Nous sommes lundi l’heure de la rubrique « Top of Blues » est devenue. La Blues Foundation a publié le mois dernier la liste des nominés des Blues Music Awards qui seront remis le 9 mai prochain à Memphis. Comme il y a 26 catégories, je consacre plusieurs émissions aux nominés, j’avais commencé le 21 janvier avec l’album de l’année… Aujourd’hui, arrêtons-nous sur l’album acoustique de l’année, les nominés étant « A Woman’s Soul » de Rory Block, « Presents Black Cowboys » de Dom Flemons, « Global Griot » d’Eric Bibb, « Journeys To The Heart of the Blues » du trio Joe Louis Walker/Bruce Katz/Giles Robson et « Wish The World Away » de Ben Rice. J’ai choisi Dom Flemons, l’ancien chanteur et multi-intrumentiste des Carolina Chocolate Drops qui mène aujourd’hui une belle carrière sous son nom. Il aime depuis toujours les traditions et propose donc ici celle des black cowboys.

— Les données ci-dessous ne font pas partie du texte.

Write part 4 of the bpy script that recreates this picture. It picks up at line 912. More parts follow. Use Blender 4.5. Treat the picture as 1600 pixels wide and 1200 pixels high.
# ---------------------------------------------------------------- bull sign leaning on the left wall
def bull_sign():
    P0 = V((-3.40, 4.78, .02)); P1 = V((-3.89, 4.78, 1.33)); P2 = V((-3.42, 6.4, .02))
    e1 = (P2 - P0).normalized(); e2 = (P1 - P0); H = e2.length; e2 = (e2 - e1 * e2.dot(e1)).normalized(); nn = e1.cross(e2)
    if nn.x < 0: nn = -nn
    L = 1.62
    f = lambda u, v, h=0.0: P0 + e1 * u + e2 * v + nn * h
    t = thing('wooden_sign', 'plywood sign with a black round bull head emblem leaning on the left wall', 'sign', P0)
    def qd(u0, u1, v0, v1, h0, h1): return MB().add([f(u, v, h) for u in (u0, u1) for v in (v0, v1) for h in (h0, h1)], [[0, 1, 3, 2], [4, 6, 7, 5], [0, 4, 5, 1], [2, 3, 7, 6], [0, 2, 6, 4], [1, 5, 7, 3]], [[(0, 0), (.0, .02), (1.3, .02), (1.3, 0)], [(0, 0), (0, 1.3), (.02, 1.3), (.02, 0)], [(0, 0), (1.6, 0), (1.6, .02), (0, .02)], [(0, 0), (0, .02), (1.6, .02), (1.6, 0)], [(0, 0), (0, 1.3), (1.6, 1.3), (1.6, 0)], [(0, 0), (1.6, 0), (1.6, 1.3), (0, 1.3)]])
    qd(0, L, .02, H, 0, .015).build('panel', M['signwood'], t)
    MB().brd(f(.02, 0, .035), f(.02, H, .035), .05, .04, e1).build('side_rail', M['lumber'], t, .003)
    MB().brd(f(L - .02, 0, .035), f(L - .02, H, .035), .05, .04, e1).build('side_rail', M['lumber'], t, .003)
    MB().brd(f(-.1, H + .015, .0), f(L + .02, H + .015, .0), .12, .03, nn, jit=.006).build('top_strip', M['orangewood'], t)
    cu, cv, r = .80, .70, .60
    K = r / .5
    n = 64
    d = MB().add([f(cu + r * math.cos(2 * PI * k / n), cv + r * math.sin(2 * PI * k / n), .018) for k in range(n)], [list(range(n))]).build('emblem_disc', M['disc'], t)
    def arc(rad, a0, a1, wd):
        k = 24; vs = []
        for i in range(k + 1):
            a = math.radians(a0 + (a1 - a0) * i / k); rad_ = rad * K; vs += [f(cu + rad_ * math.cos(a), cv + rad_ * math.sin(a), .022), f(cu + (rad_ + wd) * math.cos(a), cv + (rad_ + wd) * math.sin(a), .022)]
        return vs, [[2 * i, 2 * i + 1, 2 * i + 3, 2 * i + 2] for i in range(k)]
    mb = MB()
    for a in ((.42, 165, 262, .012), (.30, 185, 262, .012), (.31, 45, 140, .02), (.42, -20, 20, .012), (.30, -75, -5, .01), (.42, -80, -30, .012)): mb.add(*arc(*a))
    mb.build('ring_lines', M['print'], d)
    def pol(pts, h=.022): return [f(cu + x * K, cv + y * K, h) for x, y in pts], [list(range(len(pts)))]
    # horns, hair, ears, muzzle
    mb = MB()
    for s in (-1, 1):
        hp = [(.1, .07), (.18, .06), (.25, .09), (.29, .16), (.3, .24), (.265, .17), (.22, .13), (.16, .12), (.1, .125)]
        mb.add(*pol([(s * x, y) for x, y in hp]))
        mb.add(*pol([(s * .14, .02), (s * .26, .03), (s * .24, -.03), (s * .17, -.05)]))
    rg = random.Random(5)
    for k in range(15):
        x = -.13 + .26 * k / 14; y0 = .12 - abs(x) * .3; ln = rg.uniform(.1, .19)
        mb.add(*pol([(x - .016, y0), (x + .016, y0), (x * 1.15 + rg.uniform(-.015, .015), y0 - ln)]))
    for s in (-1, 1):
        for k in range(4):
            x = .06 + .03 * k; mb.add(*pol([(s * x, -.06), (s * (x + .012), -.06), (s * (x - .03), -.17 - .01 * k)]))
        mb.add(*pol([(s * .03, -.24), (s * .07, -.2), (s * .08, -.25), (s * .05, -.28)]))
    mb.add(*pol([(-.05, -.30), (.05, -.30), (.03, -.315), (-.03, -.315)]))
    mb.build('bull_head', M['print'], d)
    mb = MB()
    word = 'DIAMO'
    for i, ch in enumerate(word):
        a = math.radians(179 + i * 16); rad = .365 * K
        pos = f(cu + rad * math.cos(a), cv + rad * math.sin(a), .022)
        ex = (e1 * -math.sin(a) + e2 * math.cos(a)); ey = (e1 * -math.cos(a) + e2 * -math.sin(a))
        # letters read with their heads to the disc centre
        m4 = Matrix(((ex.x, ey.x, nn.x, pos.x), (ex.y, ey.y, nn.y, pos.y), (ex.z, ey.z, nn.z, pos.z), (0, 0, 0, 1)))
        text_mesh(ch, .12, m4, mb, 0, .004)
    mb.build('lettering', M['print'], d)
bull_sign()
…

Car oui, il exista à partir de la seconde moitié du XIXe siècle (et cela se prolongera au début du suivant), au moment du fameux mythe du Far West, des cowboys noirs. Ils partageaient avec les Blancs issus des classes les plus pauvres des traditions musicales variées tirées des chants de cowboys bien sûr, mais aussi des airs de danse, des string bands, des spectacles itinérants… Et malgré les clivages dont la ségrégation, ils vont inspirer de façon plus ou moins marquée des genres comme le folk, la country et bien sûr le blues. Cette phase de l’histoire afro-américaine est peu documentée, il faut donc se féliciter que Flemons permette de la découvrir, d’autant qu’il le fait avec talent et variété, et que le CD « Presents Black Cowboys » (Smithsonian Folkways Recordings) s’accompagne d’un livret explicatif de 40 pages très instructif. On va l’écouter avec un morceau amusant dans lequel il fait aussi allusion à Railroad Bill que j’évoquais récemment dans mon émission du 7 mars dernier. Ça s’appelle One Dollar Bill.